また、今後はM&A市場の拡大と連動し、「第三者承継×信託スキーム」といった新たな承継形態も増加すると予測されています。地域金融機関による「伴走型」の長期的信託支援も、地域企業の存続に大きく貢献するでしょう。
まとめ
本記事では、金融機関による民事信託を活用した事業承継支援について、その基本構造から最新動向まで幅広く解説してきました。

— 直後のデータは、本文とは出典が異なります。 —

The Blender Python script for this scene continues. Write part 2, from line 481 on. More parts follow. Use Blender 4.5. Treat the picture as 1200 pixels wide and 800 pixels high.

高齢化社会と中小企業の後継者不足という社会課題に対し、金融機関による信託型支援は今後ますます重要となります。
- 民事信託は経営権と受益権の分離、複数世代への承継設計、認知症リスク対策など柔軟な事業承継スキームを可能にする
- 金融機関は専門的知識と中立的立場から、オーダーメイドの信託設計と長期的支援を提供できる
- 成功のカギは早期着手、専門家チームとの連携、関係者の合意形成、定期的な見直しにある
- DX技術との融合や地域金融機関の伴走型支援など、今後さらに発展が期待される分野である
- 金融機関選択においては、自社の状況に合った特色とアプローチを持つ機関を選ぶことが重要
事業承継は経営者一人で抱え込むべき課題ではありません。金融機関による民事信託型支援を検討されている経営者の皆様は、まずは信頼できる金融機関や専門家に相談することから始めてみてはいかがでしょうか。早期の準備が、円滑な事業承継の第一歩となります。